I'm working a problem out of d'Inverno's "Introducing Einstein's Relativity", and I'm hitting a funny issue with my algebra. The problem states:
An atom of rest mass $m_0$ is at rest in a laboratory and absorbs a photon of frequency $\nu$. Find the velocity and mass of the recoiling particle.
The answers are given in the back of the book as
$$
u=\frac{ch\nu}{h\nu + m_0c^2} \qquad m=\left(m_0^2 + \frac{2h\nu m_0}{c^2}\right)^{1/2}.
$$
I've found that I can figure out the velocity by starting with conservation of momentum and energy
$$
\frac{h\nu}{c} = \gamma m_0u \qquad h\nu + m_0c^2 = \gamma m_0c^2,
$$
(where of course $\gamma=\left[1-\frac{u^2}{c^2}\right]^{-1/2}$) then eliminating the relativistic mass $\gamma m_0$ and solving for $u$. Strangely though, in my first couple of attempts I started with conservation of only energy or momentum, and obtained answers close to, but not quite the same as, the above:
$$
u=\frac{c(2m_0c^2h\nu+h^2\nu^2)^{1/2}}{h\nu + m_0c^2} \qquad (\textrm{from conservation of energy})
$$
$$
u=\frac{ch\nu}{(h^2\nu^2+m_0^2c^4)^{1/2}} \qquad (\textrm{from conservation of momentum})
$$
Is there simply some mistake in my algebra that I haven't managed to suss out, or is the error in assuming that I can proceed from only one conservation law?
As for the mass, I attempted to simply substitute the velocity $u$ into the relativistic mass $\gamma m_0$, but quickly got a monstrosity of $m_0$'s, $h$'s, $\nu$'s, and $c$'s that bore no resemblance to the answer.
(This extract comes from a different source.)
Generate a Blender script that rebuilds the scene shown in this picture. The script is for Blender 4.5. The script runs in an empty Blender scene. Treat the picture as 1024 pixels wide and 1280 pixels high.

Is this the correct way to approach this part of the problem, or should I start from some other relation?
EDIT:
Sofia answered the second half of my question regarding the mass of the atom. However, I'm still curious about the first part. That is, why do I obtain different results for the velocity with different equations? One approach may be more difficult or roundabout than another, but if they're all based on the same physical principles, I feel that I should get the same result regardless of which relation I begin with.
Best Answer
The solution in the book doesn't consider the recoil velocity $u$ as relativistic. So, no need of $\gamma$. But they consider simply that the mass of the atom increases, instead of $m_0$ to $m$. So, this is what they do, I mean, their equations of conservation:
(1) $h \nu /c = mu, \ \ \ $ linear momentum conservation,
(2) $(m_0c^2 + h\nu)^2 = m^2c^4 + m^2u^2c^2, \ \ \ $ energy conservation and Klein-Gordon equation.
Now, from eq. (1) I obtain
$u = \frac {h \nu}{mc}$,
and I introduce in eq. (2).
$(m_0c^2 + h\nu)^2 = m^2c^4 + h^2 \nu ^2$.
From the last equation we can extract $m$,
$m_0^2 + \frac {2h\nu m_0}{c^2} = m^2$.
The quantity on the LHS can be eventually completed to a square
$m_0^2 + \frac {2h\nu m_0}{c^2} + \frac {(h \nu)^2}{c^4} = m^2$.